In the spring and fall, publishers release some of the best new books of the year, the ones that most support the joy of reading.  This year’s releases have been no exception.  The past few months have brought an abundance of great new fiction titles.

Sometimes, as is currently the case, my recommended books appear to be lifted straight from the best-seller lists.  Generally, I select my reading material from professional reviews published or posted in advance of publication, or through word-of-mouth by friends who read and review galleys, or advance readers copies.   Whatever the source, my recommendations for 2024 are each a pleasure to read, but far from undiscovered treasures.

American-Irish novelist Tana French has long been one of my favorites.  Set in the mountains of West Ireland, The Hunter features retired Chicago police officer Cal Hooper and his teenage protegee, Trey.  Together, they make and repair furniture.  Things get complicated when Trey’s deadbeat father Johnny returns home after many years of absence.  Along with a phony English partner, Johnny sets out to swindle the locals.  Things turn ugly as the town turns on Johnny and, by proxy, his family.  Cal does his best to protect Trey, but she has an agenda of her own, which brings more challenges.  The Hunter is a page turner; I could not put it down. 

The Heaven & Earth Grocery Store by James McBride was given to me as a gift by my friend, writer Jessica Lipnack, after she learned that I was on the wait list at the library with months to go.  This was my first experience reading James McBride (but it won’t be my last!), and all I could think was: “this writing is brilliant!”  The book, set in Pottstown, Pennsylvania, a small town not far from Philadelphia, features colorful, diverse characters and a rich plot.  Perceptively, it captures the foibles and realities of human behavior.  The Heaven & Earth Grocery Store was published in 2023 and has been on the best-seller list ever since.

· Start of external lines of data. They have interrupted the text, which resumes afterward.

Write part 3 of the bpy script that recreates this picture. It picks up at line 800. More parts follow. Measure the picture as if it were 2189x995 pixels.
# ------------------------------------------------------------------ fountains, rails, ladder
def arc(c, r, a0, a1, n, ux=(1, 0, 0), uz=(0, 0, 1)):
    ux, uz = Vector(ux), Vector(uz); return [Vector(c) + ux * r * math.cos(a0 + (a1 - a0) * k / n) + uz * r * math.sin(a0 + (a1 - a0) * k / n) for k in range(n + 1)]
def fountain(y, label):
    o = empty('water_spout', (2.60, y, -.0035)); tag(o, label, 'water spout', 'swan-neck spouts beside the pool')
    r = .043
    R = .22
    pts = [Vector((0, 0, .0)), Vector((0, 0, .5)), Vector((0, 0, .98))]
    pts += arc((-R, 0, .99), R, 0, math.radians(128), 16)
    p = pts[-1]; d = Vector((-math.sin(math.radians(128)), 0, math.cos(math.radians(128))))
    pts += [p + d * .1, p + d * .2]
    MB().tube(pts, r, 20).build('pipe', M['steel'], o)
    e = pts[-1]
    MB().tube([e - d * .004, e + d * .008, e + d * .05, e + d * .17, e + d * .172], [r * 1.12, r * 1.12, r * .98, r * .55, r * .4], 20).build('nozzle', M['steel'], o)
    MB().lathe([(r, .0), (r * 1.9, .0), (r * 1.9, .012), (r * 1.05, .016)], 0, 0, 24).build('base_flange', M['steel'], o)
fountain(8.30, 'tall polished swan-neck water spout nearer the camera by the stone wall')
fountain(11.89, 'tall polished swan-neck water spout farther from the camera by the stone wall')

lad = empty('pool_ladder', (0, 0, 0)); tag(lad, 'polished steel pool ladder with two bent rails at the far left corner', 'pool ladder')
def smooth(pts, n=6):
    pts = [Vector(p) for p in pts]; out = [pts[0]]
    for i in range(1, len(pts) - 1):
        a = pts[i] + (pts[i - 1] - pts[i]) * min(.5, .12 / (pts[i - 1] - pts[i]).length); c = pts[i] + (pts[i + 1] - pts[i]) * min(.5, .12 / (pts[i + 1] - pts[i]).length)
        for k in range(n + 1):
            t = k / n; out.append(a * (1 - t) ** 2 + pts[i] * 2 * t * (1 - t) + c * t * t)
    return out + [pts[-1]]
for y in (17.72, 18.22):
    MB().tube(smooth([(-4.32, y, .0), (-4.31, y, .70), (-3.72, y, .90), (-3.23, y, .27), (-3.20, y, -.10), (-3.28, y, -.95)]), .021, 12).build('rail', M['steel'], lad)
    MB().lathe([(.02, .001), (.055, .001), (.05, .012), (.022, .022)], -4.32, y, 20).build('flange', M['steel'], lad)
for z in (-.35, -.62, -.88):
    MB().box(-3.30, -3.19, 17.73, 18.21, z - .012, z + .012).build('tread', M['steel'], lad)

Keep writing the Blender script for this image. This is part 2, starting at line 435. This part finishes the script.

Pottstown, Pennsylvania is a real place, where Jessica grew up.  The following quote is from a letter she wrote to James McBride and published on Medium:   “Because I was born and raised in Pottstown, I was so taken with your understanding of this little town that I find it hard to believe you’re not from there. It’s all in perfect pitch: Your descriptions of the leafy streets; the close-knit neighborhoods I lived in and visited; the downtown that was the pulsing heart of commerce with its many Jewish-owned shops; the bus that cost a dime to ride from the North End to those stores; the food that is unique to the communities there; the diversity of people; the evil mental institution that everyone feared and we kids made fun of (‘Watch out or you’re going to Pennhurst’); the knowledge that the Klan was still rumored to be active nearby when I was growing up; the big band venue (where I met the regulars from American Bandstand and teen idol Fabian); the appalling racism that tracked Black kids into less challenging classes and worse; and, on the positive side, the camaraderie, humor, and extraordinary love within the community.  [T]he book is sad, funny, honest, and ultimately uplifting.”

This novel is a perfect selection for book clubs and reading and discussion groups.

Remarkably Bright Creatures by Shelby Van Pelt is a novel I first read and loved in 2022.  Marcellus is a giant Pacific octopus, who resides in a tank in an aquarium.  At night, he climbs out of his tank to explore his surroundings, often helping himself to tasty treats found in other tanks.  While on his excursions, he meets Tova, the night cleaner for the aquarium.  Over time, they develop a trust and eventually a friendship, as Marcellus leads Tova to new discoveries about her own life.

So why is this novel back on the best seller lists?  I like to think it is because of our growing awareness of the high intelligence of octopuses.  Perhaps the 2020 documentary My Octopus Teacher contributed to this understanding.  The New York Times postulates that the continued success of Shelby Van Pelt’s story is a result of word of mouth praise.  “Remarkably Bright Creatures” is one of those increasingly rare success stories: a quiet, quirky literary debut that has been buoyed by bookseller love and word-of-mouth recommendations. To date, the novel has sold 1.4 million copies, an impressive feat for a debut that features an ornery octopus narrator,” said Alexandra Alter in her December 2023 NYT review.  Remarkably Bright Creatures also would foster some great conversations by book groups, as well as contribute to the joy of reading.

Currently, I am reading Amor Towles’ Table for Two.  I have been a big fan of Towles ever since reading the unforgettable A Gentleman in Moscow, but am not necessarily a fan of short stories.  The form can be confusing, consisting perhaps fragments of a larger work in the author’s mind.  For the most part, I prefer to dig my teeth into a good novel. 

Table for Two, however, upended this notion of mine.  Each story is thoroughly enjoyable, and the reader can mentally expand on any one of them and imagine its continuation and perhaps ultimate conclusion.  In “The Line,” how does Pushkin, the enterprising, non-English speaking Russian farmer, find his footing after landing in New York City?  Does Tommy, in “The Bootlegger,” ever find peace with himself?  Eve, in the novella “Eve in Hollywood,” has a role in Towles’ earlier book, Rules of Civility, proving that each of his characters has their own story to tell. 

These books were a delight to read, and will foster the joy of reading.